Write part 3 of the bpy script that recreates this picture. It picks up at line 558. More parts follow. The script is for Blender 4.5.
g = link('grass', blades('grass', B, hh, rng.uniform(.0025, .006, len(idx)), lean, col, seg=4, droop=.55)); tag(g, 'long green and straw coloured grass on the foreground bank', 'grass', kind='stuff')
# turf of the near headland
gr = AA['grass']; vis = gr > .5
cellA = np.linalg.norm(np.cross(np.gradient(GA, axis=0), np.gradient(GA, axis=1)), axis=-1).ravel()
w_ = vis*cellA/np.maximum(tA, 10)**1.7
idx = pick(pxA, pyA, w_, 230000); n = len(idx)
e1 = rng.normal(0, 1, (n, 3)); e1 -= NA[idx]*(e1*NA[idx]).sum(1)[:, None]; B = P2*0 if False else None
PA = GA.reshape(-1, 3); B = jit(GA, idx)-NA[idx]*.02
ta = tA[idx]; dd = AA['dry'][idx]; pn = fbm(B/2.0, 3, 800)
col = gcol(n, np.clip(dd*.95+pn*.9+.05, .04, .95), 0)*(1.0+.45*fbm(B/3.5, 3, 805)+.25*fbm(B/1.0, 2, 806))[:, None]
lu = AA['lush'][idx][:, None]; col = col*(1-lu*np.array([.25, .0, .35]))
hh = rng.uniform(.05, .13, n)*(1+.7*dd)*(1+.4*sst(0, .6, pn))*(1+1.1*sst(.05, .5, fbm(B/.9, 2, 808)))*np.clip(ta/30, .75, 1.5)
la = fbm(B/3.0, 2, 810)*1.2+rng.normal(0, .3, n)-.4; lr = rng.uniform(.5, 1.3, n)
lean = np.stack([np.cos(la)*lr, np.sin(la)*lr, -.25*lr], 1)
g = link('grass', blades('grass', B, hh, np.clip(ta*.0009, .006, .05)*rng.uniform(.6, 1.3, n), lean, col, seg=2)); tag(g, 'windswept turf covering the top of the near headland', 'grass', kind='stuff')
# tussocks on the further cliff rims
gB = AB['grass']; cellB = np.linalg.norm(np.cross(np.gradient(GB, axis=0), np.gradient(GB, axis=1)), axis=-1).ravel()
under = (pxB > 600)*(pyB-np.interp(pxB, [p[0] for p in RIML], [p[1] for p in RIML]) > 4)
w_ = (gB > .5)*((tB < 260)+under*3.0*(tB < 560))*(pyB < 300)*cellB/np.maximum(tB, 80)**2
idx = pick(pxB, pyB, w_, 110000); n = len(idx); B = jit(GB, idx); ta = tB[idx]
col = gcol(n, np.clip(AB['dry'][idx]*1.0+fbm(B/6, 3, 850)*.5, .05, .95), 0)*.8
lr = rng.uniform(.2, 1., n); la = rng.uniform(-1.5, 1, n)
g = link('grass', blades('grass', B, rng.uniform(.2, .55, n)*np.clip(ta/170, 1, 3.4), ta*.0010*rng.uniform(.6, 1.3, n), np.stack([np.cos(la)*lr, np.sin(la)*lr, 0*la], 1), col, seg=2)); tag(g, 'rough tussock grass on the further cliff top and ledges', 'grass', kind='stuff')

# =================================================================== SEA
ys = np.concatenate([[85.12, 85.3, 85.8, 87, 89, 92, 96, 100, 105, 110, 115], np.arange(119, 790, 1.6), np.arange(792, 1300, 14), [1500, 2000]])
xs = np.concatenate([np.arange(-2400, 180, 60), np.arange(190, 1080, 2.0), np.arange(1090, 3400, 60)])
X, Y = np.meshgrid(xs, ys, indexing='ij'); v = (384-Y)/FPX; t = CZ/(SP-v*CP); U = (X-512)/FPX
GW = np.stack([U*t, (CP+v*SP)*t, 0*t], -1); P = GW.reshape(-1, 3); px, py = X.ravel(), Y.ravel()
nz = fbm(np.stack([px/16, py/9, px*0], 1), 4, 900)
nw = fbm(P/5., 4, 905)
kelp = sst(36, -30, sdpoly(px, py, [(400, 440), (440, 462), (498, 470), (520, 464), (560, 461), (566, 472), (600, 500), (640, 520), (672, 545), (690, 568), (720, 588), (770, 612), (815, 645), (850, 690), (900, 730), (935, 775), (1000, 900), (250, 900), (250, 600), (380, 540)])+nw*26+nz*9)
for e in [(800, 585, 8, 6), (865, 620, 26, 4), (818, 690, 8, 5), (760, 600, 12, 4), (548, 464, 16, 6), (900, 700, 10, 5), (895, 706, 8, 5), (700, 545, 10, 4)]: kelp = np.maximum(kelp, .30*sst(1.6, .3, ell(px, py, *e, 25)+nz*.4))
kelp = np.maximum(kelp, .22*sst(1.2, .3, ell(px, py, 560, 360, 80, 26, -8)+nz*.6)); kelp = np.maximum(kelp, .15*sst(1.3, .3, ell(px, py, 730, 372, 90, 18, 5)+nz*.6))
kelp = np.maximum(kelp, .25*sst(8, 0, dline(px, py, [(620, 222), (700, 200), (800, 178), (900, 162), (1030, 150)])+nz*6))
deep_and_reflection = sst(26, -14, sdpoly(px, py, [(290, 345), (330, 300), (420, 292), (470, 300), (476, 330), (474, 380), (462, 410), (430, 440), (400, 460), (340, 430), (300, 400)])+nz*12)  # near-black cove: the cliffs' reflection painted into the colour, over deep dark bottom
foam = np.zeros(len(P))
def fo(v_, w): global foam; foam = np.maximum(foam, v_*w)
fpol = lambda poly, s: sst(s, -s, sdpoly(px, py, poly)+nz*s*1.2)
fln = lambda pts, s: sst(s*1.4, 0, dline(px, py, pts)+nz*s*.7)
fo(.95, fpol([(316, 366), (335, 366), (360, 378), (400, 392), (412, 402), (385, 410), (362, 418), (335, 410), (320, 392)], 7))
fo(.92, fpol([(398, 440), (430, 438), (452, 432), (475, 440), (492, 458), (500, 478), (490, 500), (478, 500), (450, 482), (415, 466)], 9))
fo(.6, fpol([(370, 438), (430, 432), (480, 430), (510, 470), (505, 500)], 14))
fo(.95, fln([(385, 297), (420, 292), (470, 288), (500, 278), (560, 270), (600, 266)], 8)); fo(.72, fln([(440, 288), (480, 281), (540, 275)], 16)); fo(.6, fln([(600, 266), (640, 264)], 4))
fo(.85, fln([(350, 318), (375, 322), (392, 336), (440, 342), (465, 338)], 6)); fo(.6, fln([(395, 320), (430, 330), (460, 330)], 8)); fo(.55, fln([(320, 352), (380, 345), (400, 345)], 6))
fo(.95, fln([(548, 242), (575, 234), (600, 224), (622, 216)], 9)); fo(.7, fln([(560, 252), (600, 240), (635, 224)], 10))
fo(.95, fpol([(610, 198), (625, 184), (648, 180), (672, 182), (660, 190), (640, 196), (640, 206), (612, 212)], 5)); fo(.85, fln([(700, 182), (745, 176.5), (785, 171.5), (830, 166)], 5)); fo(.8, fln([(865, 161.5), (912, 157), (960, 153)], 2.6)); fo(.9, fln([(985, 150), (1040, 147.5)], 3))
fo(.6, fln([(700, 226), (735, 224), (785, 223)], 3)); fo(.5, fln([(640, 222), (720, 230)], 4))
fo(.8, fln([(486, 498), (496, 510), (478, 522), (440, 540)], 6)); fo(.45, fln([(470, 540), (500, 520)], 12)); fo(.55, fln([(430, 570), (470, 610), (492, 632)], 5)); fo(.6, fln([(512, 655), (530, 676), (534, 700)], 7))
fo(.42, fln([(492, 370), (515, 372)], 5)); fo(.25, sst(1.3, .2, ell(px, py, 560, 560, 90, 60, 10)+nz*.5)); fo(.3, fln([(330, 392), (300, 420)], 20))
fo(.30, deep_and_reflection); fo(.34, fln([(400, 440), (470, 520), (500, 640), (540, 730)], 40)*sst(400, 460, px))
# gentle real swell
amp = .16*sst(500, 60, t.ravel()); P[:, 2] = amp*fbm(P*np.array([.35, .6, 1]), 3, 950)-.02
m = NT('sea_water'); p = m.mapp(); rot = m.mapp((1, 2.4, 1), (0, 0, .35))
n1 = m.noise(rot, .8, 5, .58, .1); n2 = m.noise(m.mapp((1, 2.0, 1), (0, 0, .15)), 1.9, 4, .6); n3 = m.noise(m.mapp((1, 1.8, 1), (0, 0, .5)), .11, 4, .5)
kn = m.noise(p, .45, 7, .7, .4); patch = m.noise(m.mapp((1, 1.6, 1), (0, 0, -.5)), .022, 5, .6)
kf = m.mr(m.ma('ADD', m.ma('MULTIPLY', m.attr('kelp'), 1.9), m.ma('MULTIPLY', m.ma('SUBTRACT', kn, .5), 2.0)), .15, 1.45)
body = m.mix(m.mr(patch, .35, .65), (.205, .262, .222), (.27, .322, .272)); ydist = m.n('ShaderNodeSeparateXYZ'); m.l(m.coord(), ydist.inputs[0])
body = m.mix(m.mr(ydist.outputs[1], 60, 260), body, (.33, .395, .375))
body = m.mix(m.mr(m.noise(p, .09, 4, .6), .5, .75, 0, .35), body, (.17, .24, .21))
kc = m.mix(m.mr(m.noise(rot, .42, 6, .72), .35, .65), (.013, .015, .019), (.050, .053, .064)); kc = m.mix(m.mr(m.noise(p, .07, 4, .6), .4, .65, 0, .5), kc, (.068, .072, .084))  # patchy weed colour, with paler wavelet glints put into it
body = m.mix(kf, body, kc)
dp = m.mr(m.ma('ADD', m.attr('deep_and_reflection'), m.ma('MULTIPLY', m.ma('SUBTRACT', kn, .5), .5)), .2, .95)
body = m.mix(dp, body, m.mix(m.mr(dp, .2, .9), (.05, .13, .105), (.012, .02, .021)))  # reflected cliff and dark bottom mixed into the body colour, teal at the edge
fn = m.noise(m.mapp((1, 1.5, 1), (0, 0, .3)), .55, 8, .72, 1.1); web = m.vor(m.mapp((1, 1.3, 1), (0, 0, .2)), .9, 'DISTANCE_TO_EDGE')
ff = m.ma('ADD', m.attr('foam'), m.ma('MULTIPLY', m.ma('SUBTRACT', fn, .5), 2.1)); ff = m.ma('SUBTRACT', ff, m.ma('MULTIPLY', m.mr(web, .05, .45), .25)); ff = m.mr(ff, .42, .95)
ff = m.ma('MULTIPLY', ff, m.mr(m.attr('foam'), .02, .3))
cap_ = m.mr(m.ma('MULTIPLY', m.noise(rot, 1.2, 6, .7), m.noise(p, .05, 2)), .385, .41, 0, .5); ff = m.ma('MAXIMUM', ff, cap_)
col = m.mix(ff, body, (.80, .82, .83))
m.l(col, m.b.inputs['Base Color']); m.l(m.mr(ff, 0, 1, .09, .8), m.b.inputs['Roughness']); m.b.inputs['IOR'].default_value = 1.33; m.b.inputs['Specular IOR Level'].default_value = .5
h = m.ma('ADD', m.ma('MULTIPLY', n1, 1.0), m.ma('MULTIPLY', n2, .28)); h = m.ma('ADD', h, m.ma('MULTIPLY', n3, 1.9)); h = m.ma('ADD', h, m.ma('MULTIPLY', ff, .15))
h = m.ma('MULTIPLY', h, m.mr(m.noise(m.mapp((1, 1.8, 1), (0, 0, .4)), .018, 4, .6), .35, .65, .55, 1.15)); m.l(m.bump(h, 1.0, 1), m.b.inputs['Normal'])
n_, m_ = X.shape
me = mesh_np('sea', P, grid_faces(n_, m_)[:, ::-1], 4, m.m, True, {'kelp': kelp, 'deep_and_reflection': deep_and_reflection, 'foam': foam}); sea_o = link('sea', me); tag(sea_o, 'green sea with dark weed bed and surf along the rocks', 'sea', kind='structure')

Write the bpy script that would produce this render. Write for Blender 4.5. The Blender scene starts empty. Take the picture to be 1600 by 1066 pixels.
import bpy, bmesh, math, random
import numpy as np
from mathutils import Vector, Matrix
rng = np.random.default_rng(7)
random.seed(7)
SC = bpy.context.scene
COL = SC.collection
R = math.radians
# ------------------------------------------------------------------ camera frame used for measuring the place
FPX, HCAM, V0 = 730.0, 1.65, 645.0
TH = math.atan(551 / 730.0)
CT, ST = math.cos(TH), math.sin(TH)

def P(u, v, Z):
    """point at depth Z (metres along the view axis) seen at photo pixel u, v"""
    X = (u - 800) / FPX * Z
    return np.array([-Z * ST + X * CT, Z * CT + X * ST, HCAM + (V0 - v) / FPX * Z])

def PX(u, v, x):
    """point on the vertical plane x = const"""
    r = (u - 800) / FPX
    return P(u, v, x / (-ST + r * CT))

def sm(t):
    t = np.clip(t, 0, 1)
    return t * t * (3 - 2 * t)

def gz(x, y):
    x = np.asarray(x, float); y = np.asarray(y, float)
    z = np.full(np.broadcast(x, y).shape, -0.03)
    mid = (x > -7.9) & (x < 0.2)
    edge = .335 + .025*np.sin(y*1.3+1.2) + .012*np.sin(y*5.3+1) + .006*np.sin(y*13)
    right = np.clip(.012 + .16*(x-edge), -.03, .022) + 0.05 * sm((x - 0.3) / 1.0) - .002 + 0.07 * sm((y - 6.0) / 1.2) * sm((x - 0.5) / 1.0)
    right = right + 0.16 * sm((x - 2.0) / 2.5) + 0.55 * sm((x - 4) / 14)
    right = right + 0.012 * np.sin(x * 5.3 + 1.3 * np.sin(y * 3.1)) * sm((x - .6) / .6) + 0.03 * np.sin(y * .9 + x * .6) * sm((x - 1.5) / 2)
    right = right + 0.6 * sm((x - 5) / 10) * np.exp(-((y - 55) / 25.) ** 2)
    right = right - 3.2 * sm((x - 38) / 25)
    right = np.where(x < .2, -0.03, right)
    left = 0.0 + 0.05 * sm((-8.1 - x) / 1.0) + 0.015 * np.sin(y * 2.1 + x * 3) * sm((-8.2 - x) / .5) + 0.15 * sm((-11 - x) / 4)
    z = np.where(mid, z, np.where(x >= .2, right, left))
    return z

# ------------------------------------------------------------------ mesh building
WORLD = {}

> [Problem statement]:
The lines from the one containing "m.l(col, m.b.inputs['Base Color']);" to the one containing "rocks', 'sea', kind='structure')", both included, are to be extracted exactly; give no other line.

> [Solution to this problem]:
m.l(col, m.b.inputs['Base Color']); m.l(m.mr(ff, 0, 1, .09, .8), m.b.inputs['Roughness']); m.b.inputs['IOR'].default_value = 1.33; m.b.inputs['Specular IOR Level'].default_value = .5
h = m.ma('ADD', m.ma('MULTIPLY', n1, 1.0), m.ma('MULTIPLY', n2, .28)); h = m.ma('ADD', h, m.ma('MULTIPLY', n3, 1.9)); h = m.ma('ADD', h, m.ma('MULTIPLY', ff, .15))
h = m.ma('MULTIPLY', h, m.mr(m.noise(m.mapp((1, 1.8, 1), (0, 0, .4)), .018, 4, .6), .35, .65, .55, 1.15)); m.l(m.bump(h, 1.0, 1), m.b.inputs['Normal'])
n_, m_ = X.shape
me = mesh_np('sea', P, grid_faces(n_, m_)[:, ::-1], 4, m.m, True, {'kelp': kelp, 'deep_and_reflection': deep_and_reflection, 'foam': foam}); sea_o = link('sea', me); tag(sea_o, 'green sea with dark weed bed and surf along the rocks', 'sea', kind='structure')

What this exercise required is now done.